Quantitative Finance
In this paper, we propose S&P N indices that track market cap weighted portfolios of the largest N publicly traded companies on US exchanges. First, we discuss the specifics about the construction of each portfolio. Then we calculate a historical Sharpe ratio for each index over a month for 6 months. Last, we produce a forward looking 1 month Sharpe ratio for each S&P N index and compare the results to the historical ones. We perform a Spearman correlation coefficient testing to compare the two methods of calculation.

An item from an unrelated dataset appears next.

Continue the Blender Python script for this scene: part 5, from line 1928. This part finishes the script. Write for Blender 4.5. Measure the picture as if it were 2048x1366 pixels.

Abstract: In this paper, we propose an alternative way to calibrate one-factor interest rate models. Instead of using the interest rate yield curve, we suggest that they are anchored to the interest rate futures curve. We implement the Ho-Lee model due to its simplicity and tractability. We fitted this model to the 3 month SOFR futures curve and used it to predict zero-coupon bond prices. Finally, we suggest future steps to expand on a more sophisticated volatility function and using r ∗ (neutral interest rate) as the mean reverting term in the drift function.
Theology
- On Universalism (coming soon)
An incoming article I’m currently writing for the 2024 Fall issue of the Dartmouth Apologia. It gives a defense of Trinitarian Universalism arguing that universal single predestination should be the default position based on the intuitive case and that no argument is sufficiently strong to rise to the burden of proof required to overthrow it.
Older
Abstract: A “greedy” sequence is a number sequence of non-negative integer in which the first member is 0 every next member is defined as the smallest integer larger than the last term such that a certain equation is avoided for two or more terms. We start by analyzing the Stanley Sequence (avoiding arithmetic progression) beginning with 0, 1, and construct a non-recursive formula for calculating its terms. We then define some notation and move on to analyzing different greedy sequences. We use different numerical systems to do so and try to conjecture what can be achieved by this approach.
I won a few national competitions with this project and presented it at Expo Sciences Luxembourg. I also won a silver medal at the 2021 ICYS.
Abstract: Since Russell’s paradox was pointed to Frege, the logicism movement with the exception of the neo-logicists has been largely abandoned. In this paper, Frege’s semantic system is revisited and his arguments are refuted to show that numbers are not objects but concepts, and more specifically– properties. It is shown there are needed to distinguish between entities and a logical definition of such distinctions is given. Singular terms and predicates are also revised to show that the new system can benefit from Hume’s principle and can enjoy the results from Frege’s theorem.
I worked on this with Dr Owen Griffiths (Churchill College, Cambridge) on a scholarship from the Cambridge Center for International Research back in my last high school Summer.
Abstract: We give a language and a set Σ of sentences of that language such that any structure A that is a model of Σ is a vector space over Q. We then give sets Γn for each n such that the vector space given by A is of dimension n or more exactly when A satisfies Γn with some variable assignment. Then we show that Cn(Σ) is incomplete and discuss what extensions make it complete. Throughout the paper we consider how our conclusions would differ if the vector spaces we were considering were over a finite field F instead of Q. Finally, we discuss the implications of these results for determining the dimension of a vector space given by such a structure A.
A short commentary on Frege’s arguments from the Grundlagen that supposedly refute the notion that natural numbers are properties. I critique these arguments as part of a preparation for the Cambridge project described above.